When the work was performed in Liverpool, its success was so overwhelming that Bruch was invited to conduct the Liverpool Philharmonic Orchestra, which he did from 1880 to 1883. However, the members of the orchestra are said to have disliked him. The man with the little oval spectacles turned out to be quite a martinet, and they were glad to see the back of him when he returned to Germany.

The concerto has three movements: Vorspiel, Allegro moderato; Adagio; and Finale. Allegro energico – Stringendo poco a poco (‘Stringendo poco a poco’ means ‘getting faster little by little’, by the way). It is a rare event for me to be able to find a YouTube video of a work I am describing played by the person whose performance I heard, but on this occasion the equinoctial full moon seems to have shone favourably on me. Here is Bomsori Kim playing the Bruch concerto with the Korean Symphony Orchestra:

Bomsori Kim, a graduate of Seoul National University and the Juilliard School in New York, has won prizes in a number of competitions, among them the 62nd ARD International Music Competition in Munich, the Tchaikovsky International Competition, the Queen Elisabeth Competition in Brussels, the International Jean Sibelius Violin Competition and the Joseph Joachim International Violin Competition. At the 15th Henryk Wieniawski Violin Competition in Poznan, Poland in 2106, she won both Second Prize – shared with a Japanese violinist – and the Critics’ Prize, as well as nine additional special awards. (Winner of the First Prize, by the way, was a Georgian girl by the name of Veriko Tchumburidze who was born in Adana and trained at the Mersin University State Conservatory.)

Ms Kim’s performance at the Lütfi Kırdar Concert Hall was a memorable one, and the orchestra accompanied her with consummate skill. The soloist’s slim figure did not prevent her from pulling out all the stops and ramping up the drama when required, and I was overwhelmed with admiration for her tone in the high register. This was no doubt thanks in part to the superb instrument she was playing, which apparently was manufactured by Joannes Baptista Guadagnini in 1774.

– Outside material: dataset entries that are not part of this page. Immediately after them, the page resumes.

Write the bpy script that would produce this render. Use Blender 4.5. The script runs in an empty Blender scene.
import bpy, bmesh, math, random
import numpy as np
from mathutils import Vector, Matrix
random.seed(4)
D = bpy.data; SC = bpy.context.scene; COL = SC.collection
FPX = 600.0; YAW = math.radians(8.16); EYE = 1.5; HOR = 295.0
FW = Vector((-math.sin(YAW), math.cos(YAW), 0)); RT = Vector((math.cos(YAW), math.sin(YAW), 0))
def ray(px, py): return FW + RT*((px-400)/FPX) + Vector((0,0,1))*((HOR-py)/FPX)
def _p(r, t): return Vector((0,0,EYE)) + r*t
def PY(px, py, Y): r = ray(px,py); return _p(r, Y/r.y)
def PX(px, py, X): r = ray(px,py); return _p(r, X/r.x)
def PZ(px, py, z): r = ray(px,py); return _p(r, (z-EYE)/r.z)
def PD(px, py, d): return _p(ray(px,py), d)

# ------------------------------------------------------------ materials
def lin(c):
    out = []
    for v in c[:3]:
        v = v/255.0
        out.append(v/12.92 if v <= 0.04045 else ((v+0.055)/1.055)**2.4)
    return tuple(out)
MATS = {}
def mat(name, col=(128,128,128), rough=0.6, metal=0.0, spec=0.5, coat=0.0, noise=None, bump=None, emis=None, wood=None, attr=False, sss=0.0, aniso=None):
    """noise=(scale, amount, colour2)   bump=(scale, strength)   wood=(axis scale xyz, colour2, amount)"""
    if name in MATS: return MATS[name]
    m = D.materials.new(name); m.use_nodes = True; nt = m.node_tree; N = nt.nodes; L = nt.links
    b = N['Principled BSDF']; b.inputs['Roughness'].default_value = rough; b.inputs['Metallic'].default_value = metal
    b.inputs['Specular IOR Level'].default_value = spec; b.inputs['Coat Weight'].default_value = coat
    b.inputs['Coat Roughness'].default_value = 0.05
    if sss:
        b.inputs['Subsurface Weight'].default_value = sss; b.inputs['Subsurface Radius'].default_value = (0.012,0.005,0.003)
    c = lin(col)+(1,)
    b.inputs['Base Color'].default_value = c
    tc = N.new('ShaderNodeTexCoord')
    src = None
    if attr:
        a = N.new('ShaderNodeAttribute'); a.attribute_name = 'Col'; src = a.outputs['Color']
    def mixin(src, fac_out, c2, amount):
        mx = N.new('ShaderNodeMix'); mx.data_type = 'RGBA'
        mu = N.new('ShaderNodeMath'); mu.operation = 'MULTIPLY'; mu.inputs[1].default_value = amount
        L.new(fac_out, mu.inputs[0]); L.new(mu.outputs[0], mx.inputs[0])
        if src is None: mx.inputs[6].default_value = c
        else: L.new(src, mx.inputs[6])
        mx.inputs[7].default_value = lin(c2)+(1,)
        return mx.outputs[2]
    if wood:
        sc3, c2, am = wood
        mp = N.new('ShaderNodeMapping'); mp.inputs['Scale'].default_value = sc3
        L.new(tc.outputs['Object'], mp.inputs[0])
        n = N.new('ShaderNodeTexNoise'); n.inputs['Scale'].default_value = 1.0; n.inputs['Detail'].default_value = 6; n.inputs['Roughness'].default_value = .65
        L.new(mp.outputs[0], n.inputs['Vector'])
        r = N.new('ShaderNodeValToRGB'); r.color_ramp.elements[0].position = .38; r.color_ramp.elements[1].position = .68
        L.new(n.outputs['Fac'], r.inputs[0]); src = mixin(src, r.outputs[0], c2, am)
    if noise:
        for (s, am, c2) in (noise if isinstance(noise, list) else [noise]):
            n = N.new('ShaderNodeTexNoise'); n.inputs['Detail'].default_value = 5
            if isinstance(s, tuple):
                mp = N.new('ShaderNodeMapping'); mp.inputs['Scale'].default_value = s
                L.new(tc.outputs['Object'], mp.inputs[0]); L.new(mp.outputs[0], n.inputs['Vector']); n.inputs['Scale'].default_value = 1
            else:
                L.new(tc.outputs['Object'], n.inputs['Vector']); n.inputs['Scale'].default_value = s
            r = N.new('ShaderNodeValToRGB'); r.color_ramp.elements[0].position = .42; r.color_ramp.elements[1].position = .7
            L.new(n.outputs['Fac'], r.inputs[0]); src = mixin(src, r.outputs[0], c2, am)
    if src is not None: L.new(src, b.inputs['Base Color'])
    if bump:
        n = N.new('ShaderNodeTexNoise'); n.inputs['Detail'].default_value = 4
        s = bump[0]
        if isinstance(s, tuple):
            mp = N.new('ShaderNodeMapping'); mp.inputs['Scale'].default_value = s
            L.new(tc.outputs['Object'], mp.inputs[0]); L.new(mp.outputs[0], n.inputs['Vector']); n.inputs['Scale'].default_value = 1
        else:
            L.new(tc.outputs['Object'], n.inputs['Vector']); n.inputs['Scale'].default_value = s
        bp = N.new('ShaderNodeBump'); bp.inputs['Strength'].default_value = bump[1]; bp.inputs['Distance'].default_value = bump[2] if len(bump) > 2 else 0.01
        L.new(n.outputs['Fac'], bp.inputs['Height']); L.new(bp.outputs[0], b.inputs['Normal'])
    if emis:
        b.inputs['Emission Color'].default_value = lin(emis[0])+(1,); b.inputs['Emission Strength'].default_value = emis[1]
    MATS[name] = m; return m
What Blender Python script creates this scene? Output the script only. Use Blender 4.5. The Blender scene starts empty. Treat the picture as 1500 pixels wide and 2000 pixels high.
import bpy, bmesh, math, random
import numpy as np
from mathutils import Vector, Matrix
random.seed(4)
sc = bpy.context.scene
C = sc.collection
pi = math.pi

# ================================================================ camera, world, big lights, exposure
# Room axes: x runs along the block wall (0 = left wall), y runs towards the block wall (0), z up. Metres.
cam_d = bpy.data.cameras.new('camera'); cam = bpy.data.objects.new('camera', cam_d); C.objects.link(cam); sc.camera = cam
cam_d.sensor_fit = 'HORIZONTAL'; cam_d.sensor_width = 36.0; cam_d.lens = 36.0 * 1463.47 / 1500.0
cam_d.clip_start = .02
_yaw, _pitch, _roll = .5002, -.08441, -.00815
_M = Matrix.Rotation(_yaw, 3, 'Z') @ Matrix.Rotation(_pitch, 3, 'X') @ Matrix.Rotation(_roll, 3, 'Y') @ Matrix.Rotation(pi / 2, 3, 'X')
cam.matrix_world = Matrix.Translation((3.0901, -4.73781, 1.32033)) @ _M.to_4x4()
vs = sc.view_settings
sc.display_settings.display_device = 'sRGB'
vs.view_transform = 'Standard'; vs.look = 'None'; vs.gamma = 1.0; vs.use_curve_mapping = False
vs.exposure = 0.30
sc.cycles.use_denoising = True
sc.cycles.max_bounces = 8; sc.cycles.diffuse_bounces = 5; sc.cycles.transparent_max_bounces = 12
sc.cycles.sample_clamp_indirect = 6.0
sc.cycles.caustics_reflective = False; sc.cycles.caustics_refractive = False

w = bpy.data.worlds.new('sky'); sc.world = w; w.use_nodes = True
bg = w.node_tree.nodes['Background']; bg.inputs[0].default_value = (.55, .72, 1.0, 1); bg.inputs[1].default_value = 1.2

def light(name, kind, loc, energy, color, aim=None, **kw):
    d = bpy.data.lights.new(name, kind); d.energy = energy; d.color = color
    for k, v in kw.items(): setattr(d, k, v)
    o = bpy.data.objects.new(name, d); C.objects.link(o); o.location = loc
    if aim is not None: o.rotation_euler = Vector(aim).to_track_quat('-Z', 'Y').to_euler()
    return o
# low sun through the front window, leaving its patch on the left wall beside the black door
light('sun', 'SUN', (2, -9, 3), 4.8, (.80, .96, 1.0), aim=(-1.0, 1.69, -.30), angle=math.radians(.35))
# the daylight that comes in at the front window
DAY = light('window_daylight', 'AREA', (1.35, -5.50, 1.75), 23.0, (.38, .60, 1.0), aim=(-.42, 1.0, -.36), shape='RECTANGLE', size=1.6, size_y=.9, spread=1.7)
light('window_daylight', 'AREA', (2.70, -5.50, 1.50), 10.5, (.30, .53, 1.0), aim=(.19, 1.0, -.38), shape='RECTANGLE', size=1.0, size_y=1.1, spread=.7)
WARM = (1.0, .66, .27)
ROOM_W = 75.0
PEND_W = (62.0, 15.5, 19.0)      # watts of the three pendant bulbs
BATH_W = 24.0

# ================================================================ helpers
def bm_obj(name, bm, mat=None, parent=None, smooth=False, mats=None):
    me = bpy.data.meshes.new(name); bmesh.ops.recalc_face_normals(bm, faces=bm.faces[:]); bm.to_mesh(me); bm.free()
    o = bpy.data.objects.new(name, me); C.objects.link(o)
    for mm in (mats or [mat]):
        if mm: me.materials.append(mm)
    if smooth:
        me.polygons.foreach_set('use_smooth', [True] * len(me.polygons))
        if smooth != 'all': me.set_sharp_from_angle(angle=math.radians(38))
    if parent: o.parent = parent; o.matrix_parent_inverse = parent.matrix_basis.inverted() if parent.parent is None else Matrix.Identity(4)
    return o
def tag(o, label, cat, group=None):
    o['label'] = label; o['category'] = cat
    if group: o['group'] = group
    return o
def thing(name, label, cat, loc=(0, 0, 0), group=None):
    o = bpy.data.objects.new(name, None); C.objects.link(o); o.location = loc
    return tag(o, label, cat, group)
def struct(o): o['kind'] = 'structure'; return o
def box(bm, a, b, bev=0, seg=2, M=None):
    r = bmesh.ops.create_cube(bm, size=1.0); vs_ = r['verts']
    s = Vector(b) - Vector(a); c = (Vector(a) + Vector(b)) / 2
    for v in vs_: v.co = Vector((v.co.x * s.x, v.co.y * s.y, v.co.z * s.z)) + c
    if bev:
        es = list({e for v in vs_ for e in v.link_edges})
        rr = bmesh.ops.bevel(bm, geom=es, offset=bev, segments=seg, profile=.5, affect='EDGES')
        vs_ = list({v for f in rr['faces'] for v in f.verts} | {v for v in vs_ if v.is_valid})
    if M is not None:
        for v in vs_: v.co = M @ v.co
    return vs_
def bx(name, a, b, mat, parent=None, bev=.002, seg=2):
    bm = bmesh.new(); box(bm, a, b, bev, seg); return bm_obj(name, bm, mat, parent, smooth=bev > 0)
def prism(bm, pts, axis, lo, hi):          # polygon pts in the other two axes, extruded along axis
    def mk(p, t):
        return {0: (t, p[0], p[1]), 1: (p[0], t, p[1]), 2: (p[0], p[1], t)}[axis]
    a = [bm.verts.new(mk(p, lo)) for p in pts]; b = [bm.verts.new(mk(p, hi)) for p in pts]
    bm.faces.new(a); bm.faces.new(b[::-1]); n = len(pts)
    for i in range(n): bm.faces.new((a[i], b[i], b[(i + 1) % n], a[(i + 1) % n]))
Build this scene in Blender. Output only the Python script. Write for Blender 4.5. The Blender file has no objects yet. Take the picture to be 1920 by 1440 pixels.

My favourite video of her is the one in which she is playing Shostakovich’s Violin Concerto No 1 in A major. I think she has caught the moody, obsessive quality of this work with great success, especially in the darker-than-dark – and horrendously difficult – cadenza that starts at 28:31 after the pizzicato accompaniment has died away (click on to 26:44 for this).

Bomsori Kim’s accompanist in the following video of an arrangement of Chopin’s Nocturne No 20 in C sharp minor is the Polish pianist Rafal Blechacz – and what a lovely tone she produces in those high C sharps!

For her encore, she gave us a little Paganini. This was enthusiastically received, as were her comments on the special relationship between her country and Turkey that owes its origins to Turkish participation in the Korean War.

The second half of the programme was devoted to Prokofiev’s Fifth Symphony, written in 1944. My description of this work appeared in a blog on a concert in September 2018, at which it was performed by Cem Mansur’s Turkish National Youth Philharmonic Orchestra. Here is a link.

It was the rousing and dramatic first movement, intended to raise morale for the Russian war effort, that most impressed the audience for this work’s first public hearing in January 1945, and indeed the audience at the Lütfi Kırdar broke into applause after this movement at the concert on March 21. In any case, things had begun remarkably well. The opening bars, establishing the serious mood, had been perfectly played by the woodwind and brass. As may be expected from an orchestra of Tekfen’s quality, the performance was a highly enjoyable one. On this occasion, I will single out the brass section for special praise. (This is not to say, of course, that the other sections did not play well.) The conductor, Aziz Shokhakimov, caught my attention with his vigorous body movements – quite jerky on occasions – and the expressive gestures he makes with his left hand. Even after having seen them quite a few times now, I am still unable to fathom their meaning, but whatever he is trying to communicate to the orchestra certainly seems to come across very effectively.

Once outside the concert hall, my companions and I were shivering too much to want to revisit the observation platform and indulge in more moon-gazing. With the sun conjunct Chiron, the asteroid known as the ‘wounded healer’, it was no time to invite trouble in the form of health issues. And so I will end with an Evil-Eye-averting Maşallah for the Tekfen Philharmonic Orchestra, which I look forward to seeing in action once more during the İKSV Istanbul Music Festival in June.